The current building at Mt. Zion is in disrepair, unable to meet fire codes and inadequate for installation of new equipment.

The Commission voted unanimously to move ahead with a friendly condemnation suit of the Hamilton property on High Street in Grantsville. The nearly two acre flat lot is owned by the Knott's Memorial United Methodist Church, whose official board and membership has agreed to sell the premium lot to the Commission for $10,000, although it is worth several times that amount.

Because the property has some covenants in the deed, the church has agreed to the friendly condemnation suit. Pastor Mary Zimmer said "Our congregation wants to help this community and this is something we can do."

President McCallister said he would have preferred to have all the money in place before a site was obtained.

Commissioner David Barr said he believes the site decision will move the project ahead more rapidly. "The next thing is to get an architect to develop some drawings," he said.

Commissioners McCallister and Barr visited Jackson County's emergency center this week. "We learned some important things about space," said McCallister.

The Commission instructed Clerk Richard Kirby to write a letter to Gov. Bob Wise, asking support for the project.

Delegate Bill Stemple has announced he has about $90,000 dedicated to the project.
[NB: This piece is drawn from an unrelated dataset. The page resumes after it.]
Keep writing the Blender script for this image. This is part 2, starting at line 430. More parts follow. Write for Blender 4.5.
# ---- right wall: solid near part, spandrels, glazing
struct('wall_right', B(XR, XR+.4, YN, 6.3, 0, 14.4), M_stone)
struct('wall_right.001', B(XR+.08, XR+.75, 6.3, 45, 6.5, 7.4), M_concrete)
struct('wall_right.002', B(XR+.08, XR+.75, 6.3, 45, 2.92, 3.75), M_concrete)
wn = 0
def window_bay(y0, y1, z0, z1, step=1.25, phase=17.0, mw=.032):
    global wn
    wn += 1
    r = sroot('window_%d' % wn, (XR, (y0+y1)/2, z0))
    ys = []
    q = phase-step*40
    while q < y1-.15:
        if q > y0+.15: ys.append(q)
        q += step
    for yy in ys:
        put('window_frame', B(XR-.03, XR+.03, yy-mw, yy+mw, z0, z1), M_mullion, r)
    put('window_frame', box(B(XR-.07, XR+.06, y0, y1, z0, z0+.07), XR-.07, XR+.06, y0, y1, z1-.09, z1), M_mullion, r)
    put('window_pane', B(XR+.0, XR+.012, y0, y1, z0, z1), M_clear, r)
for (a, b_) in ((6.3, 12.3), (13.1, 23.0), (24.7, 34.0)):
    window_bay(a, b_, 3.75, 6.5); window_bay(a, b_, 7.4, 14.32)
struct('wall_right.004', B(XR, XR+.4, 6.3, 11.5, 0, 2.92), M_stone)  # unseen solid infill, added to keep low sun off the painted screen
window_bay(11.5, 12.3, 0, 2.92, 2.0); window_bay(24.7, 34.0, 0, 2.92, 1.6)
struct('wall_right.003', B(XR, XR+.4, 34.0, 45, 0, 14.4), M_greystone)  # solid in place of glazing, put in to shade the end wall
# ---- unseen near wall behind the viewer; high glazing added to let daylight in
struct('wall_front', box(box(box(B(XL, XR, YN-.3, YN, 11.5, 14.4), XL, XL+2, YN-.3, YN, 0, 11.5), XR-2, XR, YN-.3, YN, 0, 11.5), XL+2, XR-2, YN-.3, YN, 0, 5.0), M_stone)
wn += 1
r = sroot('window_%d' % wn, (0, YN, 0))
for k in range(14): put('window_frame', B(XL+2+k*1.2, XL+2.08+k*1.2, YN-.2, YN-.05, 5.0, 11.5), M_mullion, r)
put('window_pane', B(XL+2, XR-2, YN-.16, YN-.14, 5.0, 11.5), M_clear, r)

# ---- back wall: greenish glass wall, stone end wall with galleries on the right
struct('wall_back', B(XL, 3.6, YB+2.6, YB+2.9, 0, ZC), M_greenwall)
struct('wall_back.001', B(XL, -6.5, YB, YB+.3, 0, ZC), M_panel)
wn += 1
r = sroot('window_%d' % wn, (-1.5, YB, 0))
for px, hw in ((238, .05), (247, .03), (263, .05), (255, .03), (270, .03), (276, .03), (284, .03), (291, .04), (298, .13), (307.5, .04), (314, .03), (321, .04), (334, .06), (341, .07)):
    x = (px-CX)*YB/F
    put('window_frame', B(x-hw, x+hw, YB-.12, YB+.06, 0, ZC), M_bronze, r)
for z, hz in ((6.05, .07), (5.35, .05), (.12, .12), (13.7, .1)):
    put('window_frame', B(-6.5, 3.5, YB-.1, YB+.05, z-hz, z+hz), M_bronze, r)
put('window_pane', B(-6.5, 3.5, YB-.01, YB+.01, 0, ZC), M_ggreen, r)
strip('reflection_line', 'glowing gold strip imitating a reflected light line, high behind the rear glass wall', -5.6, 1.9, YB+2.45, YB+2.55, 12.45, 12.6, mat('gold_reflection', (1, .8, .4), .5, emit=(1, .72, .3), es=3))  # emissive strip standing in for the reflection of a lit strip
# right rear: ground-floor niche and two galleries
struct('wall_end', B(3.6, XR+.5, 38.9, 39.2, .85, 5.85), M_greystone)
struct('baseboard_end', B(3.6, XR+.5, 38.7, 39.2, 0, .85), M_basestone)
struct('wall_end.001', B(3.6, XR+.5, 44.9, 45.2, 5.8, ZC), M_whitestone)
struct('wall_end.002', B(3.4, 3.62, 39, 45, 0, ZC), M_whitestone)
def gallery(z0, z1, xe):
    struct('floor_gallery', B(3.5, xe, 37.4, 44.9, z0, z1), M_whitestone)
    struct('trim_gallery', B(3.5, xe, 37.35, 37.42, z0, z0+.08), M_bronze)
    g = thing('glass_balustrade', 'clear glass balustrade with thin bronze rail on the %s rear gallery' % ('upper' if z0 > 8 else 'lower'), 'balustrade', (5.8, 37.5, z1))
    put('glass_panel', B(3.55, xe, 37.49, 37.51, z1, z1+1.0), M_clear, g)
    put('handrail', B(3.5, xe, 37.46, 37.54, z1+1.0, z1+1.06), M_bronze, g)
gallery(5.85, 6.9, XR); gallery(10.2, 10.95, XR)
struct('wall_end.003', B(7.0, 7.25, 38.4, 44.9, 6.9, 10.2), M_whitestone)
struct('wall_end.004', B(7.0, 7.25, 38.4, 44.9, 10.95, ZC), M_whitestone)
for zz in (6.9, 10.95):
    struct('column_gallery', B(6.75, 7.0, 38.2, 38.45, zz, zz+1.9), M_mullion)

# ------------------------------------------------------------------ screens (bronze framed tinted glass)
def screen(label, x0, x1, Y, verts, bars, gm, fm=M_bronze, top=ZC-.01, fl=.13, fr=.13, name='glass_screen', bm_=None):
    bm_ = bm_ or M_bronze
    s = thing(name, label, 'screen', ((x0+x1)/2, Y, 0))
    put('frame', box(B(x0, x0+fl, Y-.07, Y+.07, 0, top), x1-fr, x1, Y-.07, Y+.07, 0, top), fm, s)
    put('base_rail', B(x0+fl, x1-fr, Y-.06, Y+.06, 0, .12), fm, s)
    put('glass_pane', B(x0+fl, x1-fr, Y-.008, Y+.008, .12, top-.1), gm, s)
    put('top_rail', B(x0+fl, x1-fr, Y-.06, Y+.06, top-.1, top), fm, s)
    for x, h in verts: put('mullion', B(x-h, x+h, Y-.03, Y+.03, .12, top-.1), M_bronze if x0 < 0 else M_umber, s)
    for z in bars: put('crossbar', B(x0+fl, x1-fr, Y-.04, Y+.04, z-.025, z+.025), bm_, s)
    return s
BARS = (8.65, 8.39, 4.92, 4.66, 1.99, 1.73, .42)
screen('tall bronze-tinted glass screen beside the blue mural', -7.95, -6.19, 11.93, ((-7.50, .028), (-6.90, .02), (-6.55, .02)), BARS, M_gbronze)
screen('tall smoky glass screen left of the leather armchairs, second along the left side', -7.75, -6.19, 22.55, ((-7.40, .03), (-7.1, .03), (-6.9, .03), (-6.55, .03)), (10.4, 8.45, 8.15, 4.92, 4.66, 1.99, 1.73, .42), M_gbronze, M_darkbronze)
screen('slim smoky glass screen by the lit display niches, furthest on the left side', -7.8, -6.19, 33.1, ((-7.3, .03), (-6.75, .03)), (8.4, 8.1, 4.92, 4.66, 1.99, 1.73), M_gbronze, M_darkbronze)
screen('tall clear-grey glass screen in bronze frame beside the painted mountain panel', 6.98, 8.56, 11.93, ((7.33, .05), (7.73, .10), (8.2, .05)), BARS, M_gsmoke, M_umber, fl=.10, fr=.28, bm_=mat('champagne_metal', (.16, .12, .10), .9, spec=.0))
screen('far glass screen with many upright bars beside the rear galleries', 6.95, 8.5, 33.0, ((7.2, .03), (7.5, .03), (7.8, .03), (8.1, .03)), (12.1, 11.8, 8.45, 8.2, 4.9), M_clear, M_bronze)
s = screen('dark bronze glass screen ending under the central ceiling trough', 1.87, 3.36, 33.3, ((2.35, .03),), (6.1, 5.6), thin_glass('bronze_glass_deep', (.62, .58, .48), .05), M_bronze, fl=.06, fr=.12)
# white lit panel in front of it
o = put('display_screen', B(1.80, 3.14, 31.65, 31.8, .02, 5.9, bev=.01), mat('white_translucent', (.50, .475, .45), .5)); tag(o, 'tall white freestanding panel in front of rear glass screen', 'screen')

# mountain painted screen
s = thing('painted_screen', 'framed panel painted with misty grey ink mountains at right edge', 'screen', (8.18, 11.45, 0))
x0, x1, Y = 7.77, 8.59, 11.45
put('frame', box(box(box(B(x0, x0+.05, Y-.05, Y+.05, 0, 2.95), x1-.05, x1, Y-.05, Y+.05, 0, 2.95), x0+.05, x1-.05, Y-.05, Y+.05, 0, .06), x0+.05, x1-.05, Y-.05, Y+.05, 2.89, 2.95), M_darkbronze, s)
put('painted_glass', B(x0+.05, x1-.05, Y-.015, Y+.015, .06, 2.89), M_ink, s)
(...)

Stemple, Director of Calhoun's OES, indicated he preferred the Gary Dye Garage, a 40 year old building on Phillip's Run, for the center. "But the Commission has the final decision," he said.

The garage listed by Calhoun Realty was offered at $100,000, but Commissioner Barr said he felt it would need major repair and a new sewage system before it could become operational. Stemple said the Dye property would cost at least $175,000 (total) to become operational.

Barr said he is confident funds can eventually be obtained for a state-of-the-art center that will adequately serve the county through this century.

Some of the new centers have cost over $300,000.

Commissioner Weaver said he supported the Hamilton site selection because it is a winning situation for the county. "The cost benefits of the Hamilton site, flat land, sewage and readily available hook-ups, and the gracious offer of the congregation at Knott's Memorial, have made the site rise to the top," he said.

The Grantsville location equalizes the distances for ambulance service to the northern part of the county. All three Commissioners agreed the need to maintain ambulance service at Minnora, as part of the equalization.

Mount Zion resident Mark Shock, whose property is located next to the current center, made an offer to sell two acres of land for $30,000, plus be given the current center, which he said he wanted to tear down.

President McCallister has been calling for input for the decision for several months.